The bioventing system includes one injection well (100 ft. depth) and 10 monitoring wells (varying depths). During the operation of this system, the air flow rate of the blower discharge had been varied between 20 and 117 acfm (at a discharge pressure of 2 in. of Hg) in order to optimize air flow rates while eliminating volatilization. Available data from respiration rate tests (4/91 to 11/93) indicate that hydrocarbon degradation is occurring. As of November, 1992, soil gas TPH concentrations had been reduced from 11,200 mg/kg to below 2,600 mg/kg. Estimates of the mass of contaminants removed have not yet been reported.

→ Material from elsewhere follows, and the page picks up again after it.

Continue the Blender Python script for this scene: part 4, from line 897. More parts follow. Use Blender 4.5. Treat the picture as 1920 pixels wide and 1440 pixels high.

The estimated total capital cost for this application is $115,000. The total annual operating cost, estimated over 4 years, is $24,000 exclusive of final site characterization. During this application, it was noted that biodegradation is enhanced by maintaining adequate soil oxygen, moisture, and nutrient levels and that estimates of biodegradation are more accurate if oxygen depletion is used instead of carbon dioxide formation. In addition, it was noted that air flow rates can be optimized to low levels ranging from 40 to 67 acfm.